Now I get it: Self-Driving Cars are the Spotify of Auto Travel

Posted on | February 24, 2015 | Comments Off on Now I get it: Self-Driving Cars are the Spotify of Auto Travel

I just read a pretty useful article on the Vox site about self-driving cars. It could turn out to be wrong in many ways, but a few things clicked for me after reading it, like a better understanding of why Apple or Google might want to get involved in the automobile space, and why their expertise might make sense there too.

Picture of a Google Self-Driving Car

By Steve Jurvetson [CC BY 2.0 (http://creativecommons.org/licenses/by/2.0)], via Wikimedia Commons

I’m not a huge fan of Uber for a variety of reasons, but if you think about Uber-like companies deploying driver-less cars on a broad scale, that would mean a huge shift in the role of cars in our society and how we interact with them.

It’s a move from car as a widget that a car company sells you to car as a service to which a service provider sells you access.

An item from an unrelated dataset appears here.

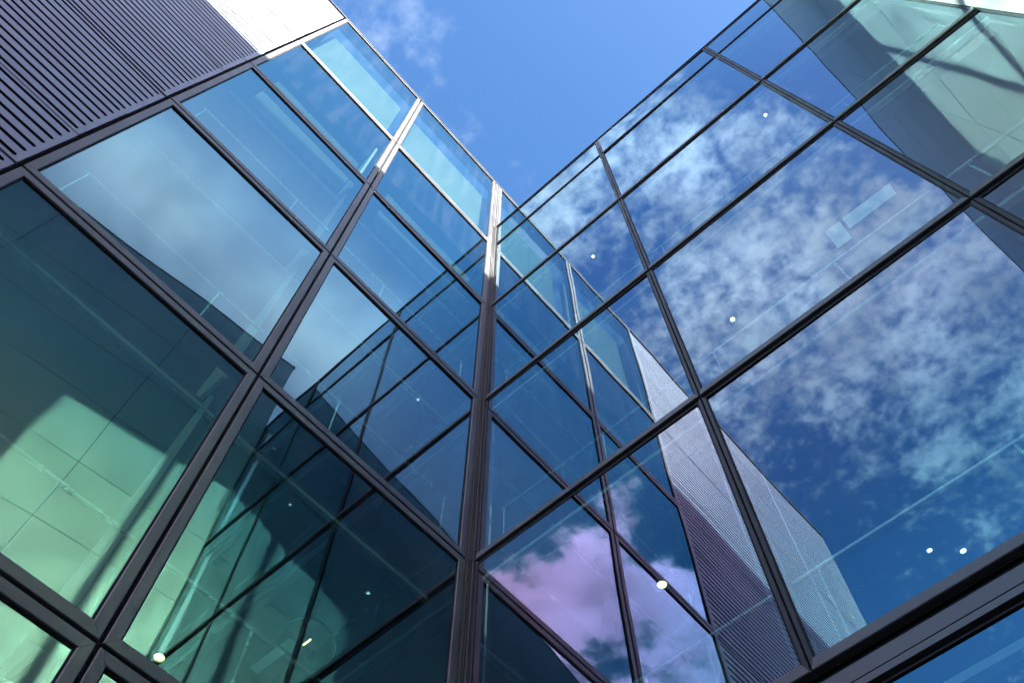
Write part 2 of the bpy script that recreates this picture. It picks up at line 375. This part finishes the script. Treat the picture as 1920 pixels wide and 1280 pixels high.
# end return wall and roof
box('roof', WL, (-17.40, 6.7, ZL-0.40, ZL-0.012, -14.0, -1.6), 'roofing', LB)
box('end_wall', WL, (-17.44, -17.425, 0.0, ZL, -14.0, 0.0), 'cladding', LB)

# interior of the left building
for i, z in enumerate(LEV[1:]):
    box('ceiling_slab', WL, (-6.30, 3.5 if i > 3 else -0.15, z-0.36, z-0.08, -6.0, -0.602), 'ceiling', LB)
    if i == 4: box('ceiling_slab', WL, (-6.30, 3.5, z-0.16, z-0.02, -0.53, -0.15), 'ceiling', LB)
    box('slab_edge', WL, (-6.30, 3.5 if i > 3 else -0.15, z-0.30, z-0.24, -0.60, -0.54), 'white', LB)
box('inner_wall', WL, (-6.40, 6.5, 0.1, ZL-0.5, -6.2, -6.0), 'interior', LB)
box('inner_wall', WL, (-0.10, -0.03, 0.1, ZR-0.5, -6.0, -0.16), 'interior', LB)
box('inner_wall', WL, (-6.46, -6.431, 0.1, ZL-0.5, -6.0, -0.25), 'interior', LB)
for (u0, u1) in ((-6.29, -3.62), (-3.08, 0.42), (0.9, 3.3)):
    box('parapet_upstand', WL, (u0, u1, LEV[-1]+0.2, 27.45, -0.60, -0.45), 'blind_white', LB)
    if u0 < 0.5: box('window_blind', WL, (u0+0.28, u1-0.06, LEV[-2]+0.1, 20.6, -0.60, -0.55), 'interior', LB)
for u in (-3.62,):
    for z0, z1 in zip(LEV[:-1], LEV[1:]):
        V = [Vector((-0.30, u, z0+0.05)), Vector((-1.05, u, z0+0.05)), Vector((-0.32, u, z1-0.36)), Vector((-0.30, u, z1-0.36))]
        V += [v+Vector((0, 0.05, 0)) for v in V]
        F = [(0, 1, 2, 3), (7, 6, 5, 4), (0, 4, 5, 1), (1, 5, 6, 2), (2, 6, 7, 3), (3, 7, 4, 0)]
        link('glazing_fin', new_mesh('glazing_fin', V, F, ['white']), LB)

# ------------------------------------------------------------------ right building
RB = thing('glass_building', 'lower wing at right with a dark-framed mirror glass front full of clouds', 'building')
gb = (-0.03, 0.028, 'frame'); db = (-0.03, 0.012, 'frame_dark'); tb = (-0.03, -0.004, 'black')
SR = dict(glass='glass_lilac', hgap=0.030, vgap=0.012, l=0.042, r=0.042, b=0.095, t=0.06, gasket=0.012, bar_l=db, bar_r=db, bar_b=gb, bar_t=tb, tilt=0.0020, bulge=0.0026)
SRT = dict(SR, b=0.06, t=0.05, bar_b=db, bar_t=db)
SRB = dict(SR, t=0.02)
xs = [0.086, 3.411, 6.716, 9.00]
for x0, x1 in zip(xs[:-1], xs[1:]):
    window(RB, WR, x0, x1, LEV[0], 5.80, SRB)
    for z0, z1 in zip(LEV[1:-1], LEV[2:]): window(RB, WR, x0, x1, z0, z1, SR)
    window(RB, WR, x0, x1, LEV[5], ZR-0.05, SRT)
    box('spandrel_band', WR, (x0+0.004, x1-0.004, 5.868, 5.985, -0.05, 0.028), 'frame', RB)
    box('spandrel_band', WR, (x0+0.004, x1-0.004, 5.805, 5.858, -0.05, 0.028), 'frame', RB)
box('spandrel_backing', WR, (0.09, 8.99, 5.802, 6.08, -0.20, -0.055), 'black', RB)
box('coping', WR, (0.06, 9.0, ZR-0.045, ZR, -0.30, 0.03), 'frame_dark', RB)
box('coping_edge', WR, (0.06, 9.0, ZR+0.001, ZR+0.02, -0.30, 0.02), 'frame', RB)
box('plinth', WR, (0.09, 8.98, 0.0, LEV[0]-0.02, -0.20, 0.0), 'frame', RB)
box('roof', WR, (0.02, 9.0, ZR-0.40, ZR-0.06, -9.0, -0.31), 'roofing', RB)
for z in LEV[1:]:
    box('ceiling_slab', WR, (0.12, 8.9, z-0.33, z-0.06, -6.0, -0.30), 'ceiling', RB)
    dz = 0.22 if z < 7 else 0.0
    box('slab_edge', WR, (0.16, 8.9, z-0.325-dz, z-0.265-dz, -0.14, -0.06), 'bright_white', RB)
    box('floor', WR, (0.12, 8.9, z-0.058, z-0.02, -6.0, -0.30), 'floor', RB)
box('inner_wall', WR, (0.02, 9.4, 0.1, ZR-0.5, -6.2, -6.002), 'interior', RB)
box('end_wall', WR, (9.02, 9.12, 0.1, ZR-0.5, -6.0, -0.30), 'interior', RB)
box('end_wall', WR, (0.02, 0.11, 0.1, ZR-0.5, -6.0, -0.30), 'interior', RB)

# ------------------------------------------------------------------ panel building opposite
PB = thing('panel_building', 'pale smooth-panelled block facing the glass, seen at the top right corner', 'building')
us = [0.03, 3.35, 8.21, 13.07, 17.9]
pr = [0.03] + [27.5 - 0.0 - 2.03*k - 1.1 for k in range(13)][::-1] + [ZP]
pr = sorted(z for z in pr if z >= 0.03)
pan = {}
for u0, u1 in zip(us[:-1], us[1:]):
    for z0, z1 in zip(pr[:-1], pr[1:]):
        V, F = boxes(WP, [(u0+0.008, u1-0.008, z0+0.008, z1-0.008, -0.03, random.uniform(-0.0015, 0.0015))])
        link('wall_panel', new_mesh('wall_panel', V, F, ['wall_panel']), PB)
box('panel_backing', WP, (0.02, 17.9, 0.0, ZP-0.02, -0.30, -0.034), 'black', PB)
box('coping', WP, (0.0, 17.95, ZP, ZP+0.04, -0.40, 0.02), 'frame', PB)
box('roof', WP, (0.0, 17.9, ZP-0.40, ZP-0.03, -12.0, -0.31), 'roofing', PB)
box('junction_strip', WP, (-0.02, 0.028, 0.0, ZR, -0.10, 0.006), 'frame_dark', PB)

# ------------------------------------------------------------------ things behind the glass
def tube(name, pts, r, m, parent, seg=10):
    V = []; F = []
    a, b = Vector(pts[0]), Vector(pts[1]); ax = (b-a).normalized(); s = ax.orthogonal().normalized(); t = ax.cross(s)
    for c in (a, b):
        for k in range(seg):
            th = 2*math.pi*k/seg; V.append(c + s*math.cos(th)*r + t*math.sin(th)*r)
    for k in range(seg): F.append((k, (k+1) % seg, (k+1) % seg+seg, k+seg))
    F += [tuple(range(seg))[::-1], tuple(range(seg, 2*seg))]
    return link(name, new_mesh(name, V, F, [m]), parent)
def balustrade(lab, loc, rz, L, group, glazed=True):
    t = thing('balustrade', lab, 'balustrade', loc, group); t.rotation_euler = (0, 0, rz)
    tube('handrail', ((0.0, 0, 1.08), (L, 0, 1.08)), 0.020, 'steel', t)
    n = max(2, round(L/1.7)); st = L/n
    for k in range(n+1):
        x = min(max(k*st, 0.05), L-0.05); tube('post', ((x, 0.0, 0.0), (x, 0.0, 1.06)), 0.014, 'steel', t, 8)
    for k in range(n if glazed else 0):
        V, F = boxes(WR, [(k*st+0.08, (k+1)*st-0.08, 0.12, 0.98, -0.006, 0.006)]); link('glass_panel', new_mesh('glass_panel', V, F, ['clear_glass']), t)
    box('bottom_rail', WR, (0.0, L, 0.0, 0.05, -0.02, 0.02), 'steel', t)
for i, lab in ((1, 'steel handrail on glass panels across the lowest large panes at right'), (2, 'steel handrail on glass panels one floor above the lowest, behind the right panes'), (3, 'steel handrail on glass panels two floors above the lowest, behind the right panes')):
    balustrade(lab, (0.3, 0.2, LEV[i]-0.02), 0.0, 8.5, 'balustrades behind the right facade')
for i, lab in ((1, 'thin steel handrail on posts behind the dark green panes at lower left'), (2, 'thin steel handrail on posts behind the sky-blue panes at left'), (3, 'thin steel handrail on posts one floor below the sunlit row at left')):
    balustrade(lab, (-0.17, -0.35, LEV[i]+0.08), -math.pi/2, 5.8, 'balustrades behind the left facade', False)
# dark dome lamp hanging inside the left building
t = thing('pendant_lamp', 'dark dome lamp with a golden glint behind the bottom panes left of the corner', 'lamp', (-1.25, -1.12, 8.75))
seg = 24; V = []; F = []; rings = 8
for k in range(rings+1):
    a = (k/rings)*math.pi/2; r, z = 0.30*math.cos(a)+0.02, 0.24*math.sin(a)
    for q in range(seg): V.append(Vector((r*math.cos(2*math.pi*q/seg), r*math.sin(2*math.pi*q/seg), z)))
for k in range(rings):
    for q in range(seg): F.append((k*seg+q, k*seg+(q+1) % seg, (k+1)*seg+(q+1) % seg, (k+1)*seg+q))
F.append(tuple(range(rings*seg, rings*seg+seg)))
link('lamp_shade', new_mesh('lamp_shade', V, F, ['lamp_shade'], smooth=True), t)
tube('cord', ((0, 0, 0.24), (0, 0, 0.95)), 0.008, 'black', t, 6)
V, F = boxes(WR, [(-0.06, 0.06, 0.05, 0.06, -0.008, 0.008)]); link('bulb', new_mesh('bulb', V, F, ['lamp']), t)

def downlight(x, y, z, r, m, label):
    t = thing('ceiling_light', label, 'ceiling light', (x, y, z), 'round downlights in the ceilings')
    seg = 20; V = []; F = []
    for k in range(seg):
        th = 2*math.pi*k/seg; c, s = math.cos(th), math.sin(th)
        V += [Vector((c*r*1.9, s*r*1.9, 0.0)), Vector((c*r*1.8, s*r*1.8, -0.02)), Vector((c*r*1.05, s*r*1.05, -0.02)), Vector((c*r, s*r, 0.0))]
    for k in range(seg):
        b, e = k*4, ((k+1) % seg)*4
        for j in range(3): F.append((b+j, e+j, e+j+1, b+j+1))
    link('rim', new_mesh('rim', V, F, ['white']), t)
    V = [Vector((math.cos(2*math.pi*k/seg)*r, math.sin(2*math.pi*k/seg)*r, -0.008)) for k in range(seg)]
    V += [v*0.98+Vector((0, 0, 0.006)) for v in V]
    F = [tuple(range(seg))[::-1], tuple(range(seg, 2*seg))] + [(k, (k+1) % seg, (k+1) % seg+seg, k+seg) for k in range(seg)]
    link('bulb', new_mesh('bulb', V, F, [m]), t)
downlight(1.676, 1.471, 9.735, 0.055, 'lamp', 'glowing yellow downlight over the purple clouds, the largest lamp')
downlight(4.234, 3.094, 9.735, 0.030, 'lamp_white', 'small white downlight low at right, left one of a close pair')
downlight(4.515, 3.353, 9.735, 0.035, 'lamp_white', 'small white downlight low at right, right one of a close pair')
downlight(3.910, 1.306, 13.78, 0.036, 'lamp_white', 'small white square-looking downlight among clouds right of the first mullion')
downlight(4.370, 2.009, 13.78, 0.024, 'lamp_white', 'tiny white downlight just above the long transom, left one')
downlight(5.606, 1.996, 13.78, 0.024, 'lamp_white', 'tiny white downlight just above the long transom, right one')
downlight(2.351, 0.43, 17.80, 0.030, 'lamp_white', 'tiny white downlight among clouds near the reflected mint panes')
downlight(6.381, 0.43, 17.80, 0.030, 'lamp_white', 'tiny white downlight high at right in the upper panes')
t = thing('ceiling_light', 'yellow oval lamp behind the green panes at bottom left', 'ceiling light', (-3.5, -1.705, 9.70), 'round downlights in the ceilings')
def lamp_parts(t, r, m):
    seg = 20
    V = []; F = []
    for k in range(seg):
        th = 2*math.pi*k/seg; c, s = math.cos(th), math.sin(th)
        V += [Vector((c*r*1.25, s*r*1.25, 0.0)), Vector((c*r*1.2, s*r*1.2, -0.03)), Vector((c*r, s*r, -0.03)), Vector((c*r*0.95, s*r*0.95, 0.0))]
    for k in range(seg):
        b, e = k*4, ((k+1) % seg)*4
        for j in range(3): F.append((b+j, e+j, e+j+1, b+j+1))
    link('rim', new_mesh('rim', V, F, ['white']), t)
    V = [Vector((math.cos(2*math.pi*k/seg)*r*0.9, math.sin(2*math.pi*k/seg)*r*0.9, -0.012)) for k in range(seg)]
    V += [v*0.98+Vector((0, 0, 0.006)) for v in V]
    F = [tuple(range(seg))[::-1], tuple(range(seg, 2*seg))] + [(k, (k+1) % seg, (k+1) % seg+seg, k+seg) for k in range(seg)]
    link('bulb', new_mesh('bulb', V, F, [m]), t)
lamp_parts(t, 0.07, 'lamp')

# added glowing panel standing in for a bright window, behind the clouds at right
t = thing('window_glow', 'pale glowing rectangle with dividers standing in for a bright window behind the cloud reflections', 'ceiling light', (5.70, 1.07, 13.77))
V, F = boxes(Wall((0, 0, 0), (1, 0, 0), (0, 1, 0)), [(0.0, 0.24, -0.01, 0.0, 0.0, 0.34), (0.29, 1.06, -0.01, 0.0, 0.0, 0.20)])
link('glow_sheet', new_mesh('glow_sheet', V, F, ['window_glow']), t)
V, F = boxes(Wall((0, 0, 0), (1, 0, 0), (0, 1, 0)), [(0.245, 0.285, -0.03, 0.0, 0.0, 0.36), (-0.02, 1.08, -0.03, 0.0, -0.03, -0.004)])
link('divider', new_mesh('divider', V, F, ['steel']), t)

Repairs? That’s their problem. Gas or electricity? It’s baked into the price. Parking? Don’t need as much of it, because like a taxi, these cars don’t sit still most of the time. They move on to a new user who needs a ride. So those are some potentially cool features. On the other hand, if you want to jump in the car on two minutes notice and go somewhere, well, that may not always work so well.

At the end of the day, a self-driving car service like that would be very similar to a service like Spotify in the music space (or Netflix in the movie space). Instead of buying the hard product CD or DVD widget, people buy the right to access the same music or video from the service provider.

We’ll see how it all plays out, and I’m not sure if I’m totally sanguine about that outcome, particularly if Uber is a big player. But it is interesting to see how the success of services like Spotify, Netflix, and Office 365 have started to expand the adjacent possible of this sort of business model outside of the realm of intangibles, like digital music files, and into the realm of large tangible things, like cars.

Obviously, technological changes are driving some of this shift. But to a certain extent, it’s also about changing people’s cultural expectations around the value of “ownership” of a thing vs. access to the service that the thing has historically provided to us.

In the final analysis, the project of 20th-century, consumer capitalism was about extending the possibility of widget ownership as broadly and as deeply as possible. But as the Internet continues to link more and more people and information together, it’s those intangible linkages that provide much of the innovation and the power, rather than the widgets themselves, which are much more conduits for those linkages (i.e., more commoditized).

So more of the value is in the service itself rather than in the widget that delivers the service. And particularly if the service is delivered via centralized cloud servers, it’s much easier for a service provider to control access to the underlying service. As a result, digital piracy is much harder for the average user to accomplish. It also makes it easier for the service provider to roll out updates and security fixes. On the other hand, individual privacy rights may suffer when everybody’s information lives on a central server (self-driving cars would be no different–it would be much easier to track people’s movements if most travel happened in self-driving cars).

That doesn’t mean there is no money to be made making and selling certain classes of widgets (e.g. smartphones), but as more and more classes of activities are being mediated through the same widget, the markets for a lot special-purpose widgets have started going by the wayside.

We’ve already seen that process starting to play out in the context of things like music, books, and movies. But if it continues into things like cars, that’s going to mean some disruptive long-term changes that dwarf anything we’ve experienced thus far. It’s not quite the Jetsons. But it’s getting closer.

Anyway, nothing really profound in this post. Just some quick thoughts that came clearer for me. So apologies in advance if this is some Captain Obvious stuff.

Update:

A friend asked me the following question today after reading this post:

What about taxis? Don’t they already provide the service-based model for auto travel I’m talking about above?

Of course, the answer is “yes,” up to a point. With a taxi, you are buying the service instead of the vehicle, but the proliferation of the taxi is far more limited than the proliferation I imagine if the driver-less car were to really take-off. At best, at least in most American cities and towns, Taxi service is currently an adjunct to private cars and transit.

The networked nature of the driver-less car also makes it more easy to imagine the viability of a subscription plan for driver-less car service rather than the metered fee-for-service approach of taxis. This is what would make such a service the Spotify of auto travel, either a capped or all-you-can eat subscription within a given geographic area.

In this regard, the driver-less car might be more like public transit, where you buy a monthly pass. Indeed, it might work as a sort of compliment to public transit, ferrying people to and from trunk lines where it’s not efficient for them to provide service. This would mean less space needed for parking and less traffic on the roads, particularly if there was a way for multiple people to easily arrange to share a driver-less car to a shared destination (or where it’s efficient to hit contiguous destinations in the same trip).